▶ _What is being asked_:
Return the material exactly as supplied, apart from the pictures, which are omitted.

↓↓↓

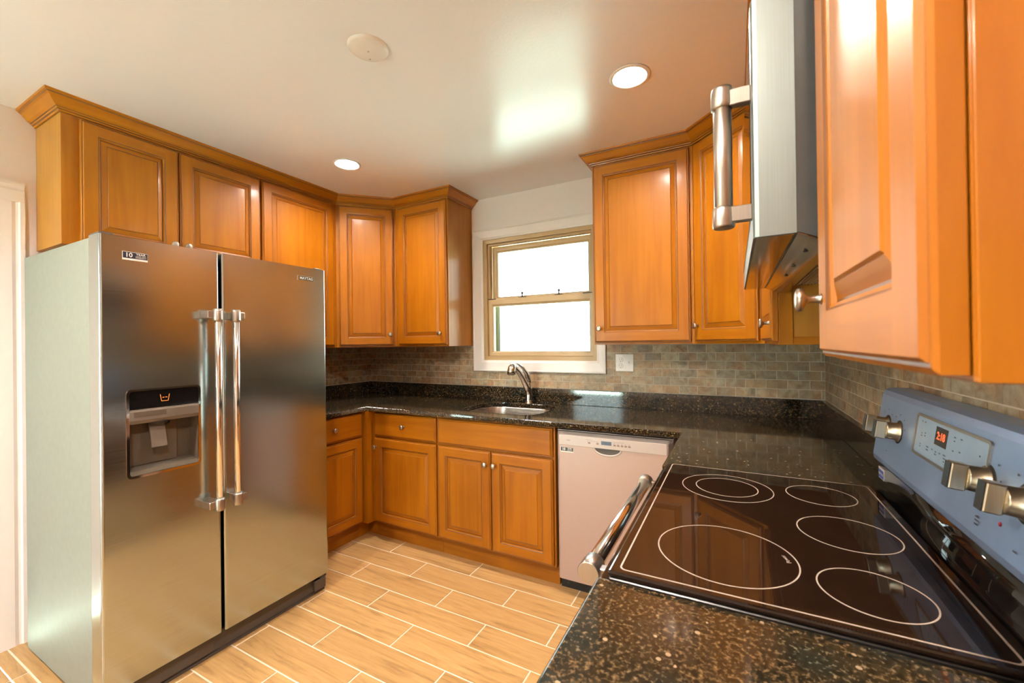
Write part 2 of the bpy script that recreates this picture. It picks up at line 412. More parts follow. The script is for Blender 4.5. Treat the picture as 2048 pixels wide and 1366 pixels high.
# ------------------------------------------------------------------ tiled backsplash
TW, TH, TG, TT = .1005, .0500, .0022, .007
def tiles(name, parent, u0, u1, z0, z1, P, uref, holes=()):
    """P(u, z, d) -> world, d = distance off the wall"""
    mb = MB()
    def cut(a, b, c, d):
        out = [(a, b, c, d)]
        for (h0, h1, k0, k1) in holes:
            nx = []
            for (p, q, s_, t_) in out:
                if q <= h0 or p >= h1 or t_ <= k0 or s_ >= k1: nx.append((p, q, s_, t_)); continue
                if p < h0: nx.append((p, h0, s_, t_))
                if q > h1: nx.append((h1, q, s_, t_))
                pp, qq = max(p, h0), min(q, h1)
                if s_ < k0: nx.append((pp, qq, s_, k0))
                if t_ > k1: nx.append((pp, qq, k1, t_))
            out = nx
        return out
    def blk(a, b, c, d, t0, t1, mi, ch=0.):
        if b-a < .004 or d-c < .004: return
        ps = [P(a, c, t0), P(b, c, t0), P(b, d, t0), P(a, d, t0), P(a+ch, c+ch, t1), P(b-ch, c+ch, t1), P(b-ch, d-ch, t1), P(a+ch, d-ch, t1)]
        v = [mb.b.verts.new(p) for p in ps]
        for q in ((0, 1, 2, 3), (4, 5, 6, 7), (0, 1, 5, 4), (1, 2, 6, 5), (2, 3, 7, 6), (3, 0, 4, 7)):
            mb.b.faces.new([v[i] for i in q]).material_index = mi
    for c in cut(u0, u1, z0, z1): blk(*c, 0, TT-.0016, 0)
    k = 0; z = 1.0175
    while z > z0: z -= TH; k += 1
    while z < z1:
        u = uref+(TW/2 if k % 2 else 0)
        u -= TW*math.ceil((u-u0)/TW)
        while u < u1:
            a, b, c, d = max(u, u0), min(u+TW, u1), max(z, z0), min(z+TH, z1)
            if b-a > .006 and d-c > .006:
                for q in cut(a+TG/2, b-TG/2, c+TG/2, d-TG/2): blk(*q, .0005, TT, 1, .0008)
            u += TW
        z += TH; k += 1
    return mb.build(name, [M['tgrout'], M['tile']], parent)
tiles('tile_backsplash', wall_back, -W+TT, -TT, 1.0165, 1.40, lambda u, z, d: (u, -d, z), -.0233,
      holes=[(-2.207, -1.173, 1.128, 1.5)])
tiles('tile_backsplash', wall_left, -1.9, 0, 1.0165, 1.40, lambda u, z, d: (-W+d, u, z), -.05)
tiles('tile_backsplash', wall_right, -3.6, 0, .93, 1.52, lambda u, z, d: (-d, u, z), -.062)

# ------------------------------------------------------------------ window
CX0, CX1, CZ0, CZ1 = -2.207, -1.173, 1.128, 2.203
win = struct(MB().box(WX0, WX0+.03, .0, .13, WZ0, WZ1).box(WX1-.03, WX1, .0, .13, WZ0, WZ1).box(WX0+.03, WX1-.03, .0, .13, WZ0, WZ0+.03).box(WX0+.03, WX1-.03, .0, .13, WZ1-.03, WZ1)
             .box(WX0+.03, WX0+.044, .02, .06, WZ0+.03, WZ1-.03).box(WX1-.044, WX1-.03, .02, .06, WZ0+.03, WZ1-.03).box(WX0+.044, WX1-.044, .02, .05, WZ1-.046, WZ1-.03)
             .build('window_1', M['almond']), 'almond double hung window over the sink')
mb = MB()
o_ = [(CX0, CZ0), (CX1, CZ0), (CX1, CZ1), (CX0, CZ1)]; i_ = [(WX0, WZ0), (WX1, WZ0), (WX1, WZ1), (WX0, WZ1)]
def lerp(a, b, t): return [(p[0]+(q[0]-p[0])*t, p[1]+(q[1]-p[1])*t) for p, q in zip(a, b)]
rg = [(lerp(o_, i_, t), d) for t, d in ((0, 0), (0, -.020), (.06, -.023), (.12, -.023), (.18, -.018), (.8, -.014), (.9, -.010), (1, -.008), (1, 0))]
mb.rings([[(p[0], d, p[1]) for p in L] for L, d in rg], smooth=False, capa=False, capb=False)
mb.build('window_casing', M['trimw'], win)
def sash(name, x0, x1, z0, z1, gx0, gx1, gz0, gz1, y0, y1, latches=False):
    mb = MB()
    O = [(x0, z0), (x1, z0), (x1, z1), (x0, z1)]; I = [(gx0, gz0), (gx1, gz0), (gx1, gz1), (gx0, gz1)]
    mb.rings([[(p[0], d, p[1]) for p in L] for L, d in ((O, y1), (O, y0+.003), (lerp(O, I, .08), y0), (lerp(O, I, .7), y0), (lerp(O, I, .85), y0+.006), (I, y0+.010), (I, y1))], smooth=False, capa=False, capb=False)
    s = mb.build(name, M['almondl'], win)
    MB().box(gx0-.004, gx1+.004, (y0+y1)/2, (y0+y1)/2+.004, gz0-.004, gz1+.004).build('glass_pane', M['pane'], s)
    return s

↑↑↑

▶ _Worked solution_:
Write part 2 of the bpy script that recreates this picture. It picks up at line 412. More parts follow. The script is for Blender 4.5. Treat the picture as 2048 pixels wide and 1366 pixels high.
# ------------------------------------------------------------------ tiled backsplash
TW, TH, TG, TT = .1005, .0500, .0022, .007
def tiles(name, parent, u0, u1, z0, z1, P, uref, holes=()):
    """P(u, z, d) -> world, d = distance off the wall"""
    mb = MB()
    def cut(a, b, c, d):
        out = [(a, b, c, d)]
        for (h0, h1, k0, k1) in holes:
            nx = []
            for (p, q, s_, t_) in out:
                if q <= h0 or p >= h1 or t_ <= k0 or s_ >= k1: nx.append((p, q, s_, t_)); continue
                if p < h0: nx.append((p, h0, s_, t_))
                if q > h1: nx.append((h1, q, s_, t_))
                pp, qq = max(p, h0), min(q, h1)
                if s_ < k0: nx.append((pp, qq, s_, k0))
                if t_ > k1: nx.append((pp, qq, k1, t_))
            out = nx
        return out
    def blk(a, b, c, d, t0, t1, mi, ch=0.):
        if b-a < .004 or d-c < .004: return
        ps = [P(a, c, t0), P(b, c, t0), P(b, d, t0), P(a, d, t0), P(a+ch, c+ch, t1), P(b-ch, c+ch, t1), P(b-ch, d-ch, t1), P(a+ch, d-ch, t1)]
        v = [mb.b.verts.new(p) for p in ps]
        for q in ((0, 1, 2, 3), (4, 5, 6, 7), (0, 1, 5, 4), (1, 2, 6, 5), (2, 3, 7, 6), (3, 0, 4, 7)):
            mb.b.faces.new([v[i] for i in q]).material_index = mi
    for c in cut(u0, u1, z0, z1): blk(*c, 0, TT-.0016, 0)
    k = 0; z = 1.0175
    while z > z0: z -= TH; k += 1
    while z < z1:
        u = uref+(TW/2 if k % 2 else 0)
        u -= TW*math.ceil((u-u0)/TW)
        while u < u1:
            a, b, c, d = max(u, u0), min(u+TW, u1), max(z, z0), min(z+TH, z1)
            if b-a > .006 and d-c > .006:
                for q in cut(a+TG/2, b-TG/2, c+TG/2, d-TG/2): blk(*q, .0005, TT, 1, .0008)
            u += TW
        z += TH; k += 1
    return mb.build(name, [M['tgrout'], M['tile']], parent)
tiles('tile_backsplash', wall_back, -W+TT, -TT, 1.0165, 1.40, lambda u, z, d: (u, -d, z), -.0233,
      holes=[(-2.207, -1.173, 1.128, 1.5)])
tiles('tile_backsplash', wall_left, -1.9, 0, 1.0165, 1.40, lambda u, z, d: (-W+d, u, z), -.05)
tiles('tile_backsplash', wall_right, -3.6, 0, .93, 1.52, lambda u, z, d: (-d, u, z), -.062)

# ------------------------------------------------------------------ window
CX0, CX1, CZ0, CZ1 = -2.207, -1.173, 1.128, 2.203
win = struct(MB().box(WX0, WX0+.03, .0, .13, WZ0, WZ1).box(WX1-.03, WX1, .0, .13, WZ0, WZ1).box(WX0+.03, WX1-.03, .0, .13, WZ0, WZ0+.03).box(WX0+.03, WX1-.03, .0, .13, WZ1-.03, WZ1)
             .box(WX0+.03, WX0+.044, .02, .06, WZ0+.03, WZ1-.03).box(WX1-.044, WX1-.03, .02, .06, WZ0+.03, WZ1-.03).box(WX0+.044, WX1-.044, .02, .05, WZ1-.046, WZ1-.03)
             .build('window_1', M['almond']), 'almond double hung window over the sink')
mb = MB()
o_ = [(CX0, CZ0), (CX1, CZ0), (CX1, CZ1), (CX0, CZ1)]; i_ = [(WX0, WZ0), (WX1, WZ0), (WX1, WZ1), (WX0, WZ1)]
def lerp(a, b, t): return [(p[0]+(q[0]-p[0])*t, p[1]+(q[1]-p[1])*t) for p, q in zip(a, b)]
rg = [(lerp(o_, i_, t), d) for t, d in ((0, 0), (0, -.020), (.06, -.023), (.12, -.023), (.18, -.018), (.8, -.014), (.9, -.010), (1, -.008), (1, 0))]
mb.rings([[(p[0], d, p[1]) for p in L] for L, d in rg], smooth=False, capa=False, capb=False)
mb.build('window_casing', M['trimw'], win)
def sash(name, x0, x1, z0, z1, gx0, gx1, gz0, gz1, y0, y1, latches=False):
    mb = MB()
    O = [(x0, z0), (x1, z0), (x1, z1), (x0, z1)]; I = [(gx0, gz0), (gx1, gz0), (gx1, gz1), (gx0, gz1)]
    mb.rings([[(p[0], d, p[1]) for p in L] for L, d in ((O, y1), (O, y0+.003), (lerp(O, I, .08), y0), (lerp(O, I, .7), y0), (lerp(O, I, .85), y0+.006), (I, y0+.010), (I, y1))], smooth=False, capa=False, capb=False)
    s = mb.build(name, M['almondl'], win)
    MB().box(gx0-.004, gx1+.004, (y0+y1)/2, (y0+y1)/2+.004, gz0-.004, gz1+.004).build('glass_pane', M['pane'], s)
    return s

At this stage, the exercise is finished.